*Data segment:*
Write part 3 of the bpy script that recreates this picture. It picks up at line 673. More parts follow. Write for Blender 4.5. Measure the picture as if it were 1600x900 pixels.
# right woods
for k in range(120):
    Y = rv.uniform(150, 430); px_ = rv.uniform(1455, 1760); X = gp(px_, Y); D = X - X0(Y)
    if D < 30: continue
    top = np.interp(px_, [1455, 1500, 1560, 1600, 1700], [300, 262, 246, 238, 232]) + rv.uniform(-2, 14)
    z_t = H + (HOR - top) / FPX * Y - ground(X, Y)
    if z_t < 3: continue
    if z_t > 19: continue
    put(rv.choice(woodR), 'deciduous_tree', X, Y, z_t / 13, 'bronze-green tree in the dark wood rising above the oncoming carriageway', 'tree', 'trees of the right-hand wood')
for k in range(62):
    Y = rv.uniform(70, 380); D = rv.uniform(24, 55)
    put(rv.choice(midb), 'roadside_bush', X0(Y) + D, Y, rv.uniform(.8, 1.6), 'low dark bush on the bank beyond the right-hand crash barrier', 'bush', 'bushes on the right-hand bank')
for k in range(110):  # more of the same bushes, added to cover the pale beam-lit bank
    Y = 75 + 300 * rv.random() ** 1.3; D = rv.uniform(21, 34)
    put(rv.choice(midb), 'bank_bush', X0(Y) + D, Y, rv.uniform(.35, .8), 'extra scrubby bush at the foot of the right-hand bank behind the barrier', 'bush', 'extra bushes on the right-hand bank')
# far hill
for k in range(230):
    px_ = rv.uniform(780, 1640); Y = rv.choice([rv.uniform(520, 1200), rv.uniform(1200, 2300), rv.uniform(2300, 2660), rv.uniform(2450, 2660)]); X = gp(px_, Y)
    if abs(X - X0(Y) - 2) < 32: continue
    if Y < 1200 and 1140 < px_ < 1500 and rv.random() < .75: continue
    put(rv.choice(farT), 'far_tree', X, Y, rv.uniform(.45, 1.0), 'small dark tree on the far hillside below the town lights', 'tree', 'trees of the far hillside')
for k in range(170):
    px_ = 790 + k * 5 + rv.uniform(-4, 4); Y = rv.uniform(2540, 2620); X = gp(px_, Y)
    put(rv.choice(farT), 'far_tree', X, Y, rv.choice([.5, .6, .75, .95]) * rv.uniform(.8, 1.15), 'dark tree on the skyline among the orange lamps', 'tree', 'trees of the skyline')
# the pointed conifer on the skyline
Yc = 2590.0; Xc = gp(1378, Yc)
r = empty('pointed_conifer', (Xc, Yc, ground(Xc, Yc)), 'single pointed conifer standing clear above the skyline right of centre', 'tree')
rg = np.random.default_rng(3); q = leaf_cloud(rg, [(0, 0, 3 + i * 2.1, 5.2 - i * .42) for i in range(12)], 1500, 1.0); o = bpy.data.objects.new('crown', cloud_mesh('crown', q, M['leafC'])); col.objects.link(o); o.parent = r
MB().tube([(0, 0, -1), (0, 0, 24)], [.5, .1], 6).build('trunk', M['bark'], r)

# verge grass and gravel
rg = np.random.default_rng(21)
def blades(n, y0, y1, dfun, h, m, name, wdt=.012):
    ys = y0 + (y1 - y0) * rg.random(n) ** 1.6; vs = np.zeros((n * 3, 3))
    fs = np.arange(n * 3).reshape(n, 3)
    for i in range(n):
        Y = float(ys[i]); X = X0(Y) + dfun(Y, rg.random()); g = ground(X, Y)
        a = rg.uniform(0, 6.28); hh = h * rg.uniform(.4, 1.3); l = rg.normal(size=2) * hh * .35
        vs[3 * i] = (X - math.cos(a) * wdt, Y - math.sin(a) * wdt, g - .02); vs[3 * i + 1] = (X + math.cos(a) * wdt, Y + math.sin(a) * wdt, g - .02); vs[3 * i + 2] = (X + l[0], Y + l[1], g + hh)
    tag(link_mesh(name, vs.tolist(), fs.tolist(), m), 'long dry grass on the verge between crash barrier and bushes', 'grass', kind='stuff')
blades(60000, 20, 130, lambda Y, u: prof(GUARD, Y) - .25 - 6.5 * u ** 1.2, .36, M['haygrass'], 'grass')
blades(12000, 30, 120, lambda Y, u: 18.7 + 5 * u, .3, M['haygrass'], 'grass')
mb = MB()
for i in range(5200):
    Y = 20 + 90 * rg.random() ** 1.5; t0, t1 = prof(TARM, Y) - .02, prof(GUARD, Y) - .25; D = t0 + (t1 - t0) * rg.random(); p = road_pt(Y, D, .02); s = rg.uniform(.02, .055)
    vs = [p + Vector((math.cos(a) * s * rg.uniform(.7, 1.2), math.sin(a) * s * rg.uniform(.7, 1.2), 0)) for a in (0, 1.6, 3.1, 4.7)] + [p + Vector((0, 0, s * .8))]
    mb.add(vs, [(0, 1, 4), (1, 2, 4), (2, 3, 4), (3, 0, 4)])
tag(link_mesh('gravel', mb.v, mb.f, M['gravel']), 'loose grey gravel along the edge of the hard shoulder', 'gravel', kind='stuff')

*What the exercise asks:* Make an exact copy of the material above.

*Answer to the exercise:*
Write part 3 of the bpy script that recreates this picture. It picks up at line 673. More parts follow. Write for Blender 4.5. Measure the picture as if it were 1600x900 pixels.
# right woods
for k in range(120):
    Y = rv.uniform(150, 430); px_ = rv.uniform(1455, 1760); X = gp(px_, Y); D = X - X0(Y)
    if D < 30: continue
    top = np.interp(px_, [1455, 1500, 1560, 1600, 1700], [300, 262, 246, 238, 232]) + rv.uniform(-2, 14)
    z_t = H + (HOR - top) / FPX * Y - ground(X, Y)
    if z_t < 3: continue
    if z_t > 19: continue
    put(rv.choice(woodR), 'deciduous_tree', X, Y, z_t / 13, 'bronze-green tree in the dark wood rising above the oncoming carriageway', 'tree', 'trees of the right-hand wood')
for k in range(62):
    Y = rv.uniform(70, 380); D = rv.uniform(24, 55)
    put(rv.choice(midb), 'roadside_bush', X0(Y) + D, Y, rv.uniform(.8, 1.6), 'low dark bush on the bank beyond the right-hand crash barrier', 'bush', 'bushes on the right-hand bank')
for k in range(110):  # more of the same bushes, added to cover the pale beam-lit bank
    Y = 75 + 300 * rv.random() ** 1.3; D = rv.uniform(21, 34)
    put(rv.choice(midb), 'bank_bush', X0(Y) + D, Y, rv.uniform(.35, .8), 'extra scrubby bush at the foot of the right-hand bank behind the barrier', 'bush', 'extra bushes on the right-hand bank')
# far hill
for k in range(230):
    px_ = rv.uniform(780, 1640); Y = rv.choice([rv.uniform(520, 1200), rv.uniform(1200, 2300), rv.uniform(2300, 2660), rv.uniform(2450, 2660)]); X = gp(px_, Y)
    if abs(X - X0(Y) - 2) < 32: continue
    if Y < 1200 and 1140 < px_ < 1500 and rv.random() < .75: continue
    put(rv.choice(farT), 'far_tree', X, Y, rv.uniform(.45, 1.0), 'small dark tree on the far hillside below the town lights', 'tree', 'trees of the far hillside')
for k in range(170):
    px_ = 790 + k * 5 + rv.uniform(-4, 4); Y = rv.uniform(2540, 2620); X = gp(px_, Y)
    put(rv.choice(farT), 'far_tree', X, Y, rv.choice([.5, .6, .75, .95]) * rv.uniform(.8, 1.15), 'dark tree on the skyline among the orange lamps', 'tree', 'trees of the skyline')
# the pointed conifer on the skyline
Yc = 2590.0; Xc = gp(1378, Yc)
r = empty('pointed_conifer', (Xc, Yc, ground(Xc, Yc)), 'single pointed conifer standing clear above the skyline right of centre', 'tree')
rg = np.random.default_rng(3); q = leaf_cloud(rg, [(0, 0, 3 + i * 2.1, 5.2 - i * .42) for i in range(12)], 1500, 1.0); o = bpy.data.objects.new('crown', cloud_mesh('crown', q, M['leafC'])); col.objects.link(o); o.parent = r
MB().tube([(0, 0, -1), (0, 0, 24)], [.5, .1], 6).build('trunk', M['bark'], r)

# verge grass and gravel
rg = np.random.default_rng(21)
def blades(n, y0, y1, dfun, h, m, name, wdt=.012):
    ys = y0 + (y1 - y0) * rg.random(n) ** 1.6; vs = np.zeros((n * 3, 3))
    fs = np.arange(n * 3).reshape(n, 3)
    for i in range(n):
        Y = float(ys[i]); X = X0(Y) + dfun(Y, rg.random()); g = ground(X, Y)
        a = rg.uniform(0, 6.28); hh = h * rg.uniform(.4, 1.3); l = rg.normal(size=2) * hh * .35
        vs[3 * i] = (X - math.cos(a) * wdt, Y - math.sin(a) * wdt, g - .02); vs[3 * i + 1] = (X + math.cos(a) * wdt, Y + math.sin(a) * wdt, g - .02); vs[3 * i + 2] = (X + l[0], Y + l[1], g + hh)
    tag(link_mesh(name, vs.tolist(), fs.tolist(), m), 'long dry grass on the verge between crash barrier and bushes', 'grass', kind='stuff')
blades(60000, 20, 130, lambda Y, u: prof(GUARD, Y) - .25 - 6.5 * u ** 1.2, .36, M['haygrass'], 'grass')
blades(12000, 30, 120, lambda Y, u: 18.7 + 5 * u, .3, M['haygrass'], 'grass')
mb = MB()
for i in range(5200):
    Y = 20 + 90 * rg.random() ** 1.5; t0, t1 = prof(TARM, Y) - .02, prof(GUARD, Y) - .25; D = t0 + (t1 - t0) * rg.random(); p = road_pt(Y, D, .02); s = rg.uniform(.02, .055)
    vs = [p + Vector((math.cos(a) * s * rg.uniform(.7, 1.2), math.sin(a) * s * rg.uniform(.7, 1.2), 0)) for a in (0, 1.6, 3.1, 4.7)] + [p + Vector((0, 0, s * .8))]
    mb.add(vs, [(0, 1, 4), (1, 2, 4), (2, 3, 4), (3, 0, 4)])
tag(link_mesh('gravel', mb.v, mb.f, M['gravel']), 'loose grey gravel along the edge of the hard shoulder', 'gravel', kind='stuff')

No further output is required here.